● **Do this**: From the listing below, tally the lines that include "scene". Return only the total.

● **Data to use**:
......
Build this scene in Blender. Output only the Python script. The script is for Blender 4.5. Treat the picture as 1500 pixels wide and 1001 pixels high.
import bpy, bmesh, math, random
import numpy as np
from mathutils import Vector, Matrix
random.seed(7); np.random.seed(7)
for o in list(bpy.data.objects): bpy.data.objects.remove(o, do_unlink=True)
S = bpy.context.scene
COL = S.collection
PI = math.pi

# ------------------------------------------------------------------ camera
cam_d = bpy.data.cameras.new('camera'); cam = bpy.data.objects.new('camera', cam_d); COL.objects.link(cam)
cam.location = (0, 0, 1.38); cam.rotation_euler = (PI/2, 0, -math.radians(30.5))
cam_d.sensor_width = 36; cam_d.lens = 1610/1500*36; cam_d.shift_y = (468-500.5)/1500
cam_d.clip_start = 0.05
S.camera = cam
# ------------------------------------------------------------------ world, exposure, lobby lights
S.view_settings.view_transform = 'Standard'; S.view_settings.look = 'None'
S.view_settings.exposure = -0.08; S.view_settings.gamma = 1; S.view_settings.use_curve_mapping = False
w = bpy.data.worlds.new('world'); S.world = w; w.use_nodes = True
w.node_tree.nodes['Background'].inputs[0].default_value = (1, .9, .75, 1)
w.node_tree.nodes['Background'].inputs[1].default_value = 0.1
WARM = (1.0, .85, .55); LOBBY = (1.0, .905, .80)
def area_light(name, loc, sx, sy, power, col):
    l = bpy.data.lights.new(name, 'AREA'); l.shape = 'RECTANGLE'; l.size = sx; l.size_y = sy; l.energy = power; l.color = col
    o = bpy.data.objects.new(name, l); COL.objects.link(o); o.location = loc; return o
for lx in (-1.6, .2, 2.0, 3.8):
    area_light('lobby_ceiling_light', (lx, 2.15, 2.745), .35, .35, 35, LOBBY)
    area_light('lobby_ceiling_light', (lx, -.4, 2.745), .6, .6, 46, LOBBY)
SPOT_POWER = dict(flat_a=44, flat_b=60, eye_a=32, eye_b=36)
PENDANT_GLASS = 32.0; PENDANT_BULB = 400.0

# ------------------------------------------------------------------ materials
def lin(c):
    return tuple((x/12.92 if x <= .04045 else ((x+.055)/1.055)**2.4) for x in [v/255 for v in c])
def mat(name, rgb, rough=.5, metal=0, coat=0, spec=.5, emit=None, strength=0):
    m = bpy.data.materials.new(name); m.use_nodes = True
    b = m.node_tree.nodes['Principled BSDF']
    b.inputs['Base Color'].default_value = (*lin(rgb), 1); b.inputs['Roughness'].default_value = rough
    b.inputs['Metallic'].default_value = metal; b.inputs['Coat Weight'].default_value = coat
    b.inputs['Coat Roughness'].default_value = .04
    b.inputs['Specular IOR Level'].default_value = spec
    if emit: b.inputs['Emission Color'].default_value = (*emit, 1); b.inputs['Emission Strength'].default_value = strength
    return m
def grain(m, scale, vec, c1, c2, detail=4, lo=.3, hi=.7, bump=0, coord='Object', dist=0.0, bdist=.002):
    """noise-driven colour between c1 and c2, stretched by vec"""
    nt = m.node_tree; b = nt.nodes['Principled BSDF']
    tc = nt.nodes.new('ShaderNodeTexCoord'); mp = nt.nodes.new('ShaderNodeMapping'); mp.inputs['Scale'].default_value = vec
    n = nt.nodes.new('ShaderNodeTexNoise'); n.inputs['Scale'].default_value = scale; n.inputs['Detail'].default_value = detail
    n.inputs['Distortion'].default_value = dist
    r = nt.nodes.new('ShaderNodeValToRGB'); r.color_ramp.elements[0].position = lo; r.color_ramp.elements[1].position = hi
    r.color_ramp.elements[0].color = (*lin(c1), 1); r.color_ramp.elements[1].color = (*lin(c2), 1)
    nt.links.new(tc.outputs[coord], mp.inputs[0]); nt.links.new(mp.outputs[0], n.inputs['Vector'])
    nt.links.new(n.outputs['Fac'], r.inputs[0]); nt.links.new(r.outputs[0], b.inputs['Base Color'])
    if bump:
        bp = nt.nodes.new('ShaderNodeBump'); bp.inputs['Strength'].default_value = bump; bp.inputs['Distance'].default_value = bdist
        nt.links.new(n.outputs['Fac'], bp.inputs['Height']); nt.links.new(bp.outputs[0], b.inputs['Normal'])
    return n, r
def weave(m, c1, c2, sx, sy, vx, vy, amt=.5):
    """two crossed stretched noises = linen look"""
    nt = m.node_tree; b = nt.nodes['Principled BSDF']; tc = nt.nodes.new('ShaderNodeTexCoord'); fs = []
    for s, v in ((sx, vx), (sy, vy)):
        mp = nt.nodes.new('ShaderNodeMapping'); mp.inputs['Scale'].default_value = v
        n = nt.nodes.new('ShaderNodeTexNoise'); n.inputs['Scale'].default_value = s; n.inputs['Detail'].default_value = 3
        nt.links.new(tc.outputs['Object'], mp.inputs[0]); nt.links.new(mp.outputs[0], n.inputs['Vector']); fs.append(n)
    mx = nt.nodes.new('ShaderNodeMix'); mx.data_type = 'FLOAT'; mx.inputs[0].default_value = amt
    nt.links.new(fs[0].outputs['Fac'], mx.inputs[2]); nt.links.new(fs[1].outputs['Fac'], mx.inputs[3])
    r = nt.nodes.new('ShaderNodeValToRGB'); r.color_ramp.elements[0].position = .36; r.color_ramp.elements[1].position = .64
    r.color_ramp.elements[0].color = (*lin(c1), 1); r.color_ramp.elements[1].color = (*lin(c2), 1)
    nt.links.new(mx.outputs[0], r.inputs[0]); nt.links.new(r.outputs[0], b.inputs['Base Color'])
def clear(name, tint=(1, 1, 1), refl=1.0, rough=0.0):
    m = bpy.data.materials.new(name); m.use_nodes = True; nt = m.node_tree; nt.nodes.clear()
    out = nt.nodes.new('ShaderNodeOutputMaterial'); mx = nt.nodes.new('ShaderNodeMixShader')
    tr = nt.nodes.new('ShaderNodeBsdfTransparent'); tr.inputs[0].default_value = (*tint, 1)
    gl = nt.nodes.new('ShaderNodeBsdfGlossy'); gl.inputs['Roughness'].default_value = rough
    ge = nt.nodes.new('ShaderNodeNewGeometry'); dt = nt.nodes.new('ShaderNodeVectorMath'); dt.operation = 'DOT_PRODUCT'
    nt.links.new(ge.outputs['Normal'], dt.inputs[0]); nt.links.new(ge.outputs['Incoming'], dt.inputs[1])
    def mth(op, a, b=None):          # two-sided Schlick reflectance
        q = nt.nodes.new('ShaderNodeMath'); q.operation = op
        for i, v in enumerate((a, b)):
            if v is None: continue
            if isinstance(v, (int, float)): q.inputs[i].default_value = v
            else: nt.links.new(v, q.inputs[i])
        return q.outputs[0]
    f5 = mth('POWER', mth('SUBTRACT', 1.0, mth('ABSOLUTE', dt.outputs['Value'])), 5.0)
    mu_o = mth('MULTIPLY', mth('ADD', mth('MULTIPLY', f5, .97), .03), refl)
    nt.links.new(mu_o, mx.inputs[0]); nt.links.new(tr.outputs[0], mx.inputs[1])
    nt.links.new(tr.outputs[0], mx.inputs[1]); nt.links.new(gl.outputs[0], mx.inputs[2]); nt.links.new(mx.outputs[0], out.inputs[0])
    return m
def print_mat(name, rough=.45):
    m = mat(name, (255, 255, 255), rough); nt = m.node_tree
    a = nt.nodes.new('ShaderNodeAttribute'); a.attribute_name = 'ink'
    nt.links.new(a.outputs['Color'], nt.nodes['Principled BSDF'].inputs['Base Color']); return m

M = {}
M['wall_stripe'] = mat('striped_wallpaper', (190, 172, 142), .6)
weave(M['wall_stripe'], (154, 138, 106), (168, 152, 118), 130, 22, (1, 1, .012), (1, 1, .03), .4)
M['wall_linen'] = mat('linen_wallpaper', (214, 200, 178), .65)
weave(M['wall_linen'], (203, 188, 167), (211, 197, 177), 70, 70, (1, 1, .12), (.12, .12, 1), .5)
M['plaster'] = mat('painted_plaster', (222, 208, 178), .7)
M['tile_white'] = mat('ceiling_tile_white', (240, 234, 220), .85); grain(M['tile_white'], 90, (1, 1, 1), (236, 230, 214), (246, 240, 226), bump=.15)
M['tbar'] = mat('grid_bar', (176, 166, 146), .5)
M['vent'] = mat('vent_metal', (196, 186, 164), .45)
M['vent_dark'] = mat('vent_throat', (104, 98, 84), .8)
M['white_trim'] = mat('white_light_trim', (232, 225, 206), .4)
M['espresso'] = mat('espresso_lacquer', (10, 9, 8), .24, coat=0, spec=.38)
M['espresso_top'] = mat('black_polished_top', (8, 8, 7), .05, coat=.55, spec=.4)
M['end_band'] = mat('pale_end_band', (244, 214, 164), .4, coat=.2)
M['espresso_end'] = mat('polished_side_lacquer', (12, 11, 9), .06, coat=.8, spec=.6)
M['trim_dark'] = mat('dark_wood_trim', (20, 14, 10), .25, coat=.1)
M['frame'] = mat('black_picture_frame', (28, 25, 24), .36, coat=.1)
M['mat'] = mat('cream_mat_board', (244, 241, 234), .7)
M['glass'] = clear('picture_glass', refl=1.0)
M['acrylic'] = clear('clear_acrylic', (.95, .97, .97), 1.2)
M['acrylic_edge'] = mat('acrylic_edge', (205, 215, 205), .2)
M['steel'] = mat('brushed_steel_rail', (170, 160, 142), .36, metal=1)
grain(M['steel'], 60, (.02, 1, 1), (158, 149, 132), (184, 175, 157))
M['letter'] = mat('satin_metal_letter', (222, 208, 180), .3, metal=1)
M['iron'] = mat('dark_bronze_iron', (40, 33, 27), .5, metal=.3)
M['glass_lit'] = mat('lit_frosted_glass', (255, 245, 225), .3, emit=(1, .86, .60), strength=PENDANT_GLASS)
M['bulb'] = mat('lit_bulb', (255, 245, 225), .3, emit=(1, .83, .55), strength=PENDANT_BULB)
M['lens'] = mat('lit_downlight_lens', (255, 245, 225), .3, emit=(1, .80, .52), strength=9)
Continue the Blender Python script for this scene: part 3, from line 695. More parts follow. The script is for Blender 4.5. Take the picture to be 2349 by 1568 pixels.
......
● **Correct response**: 3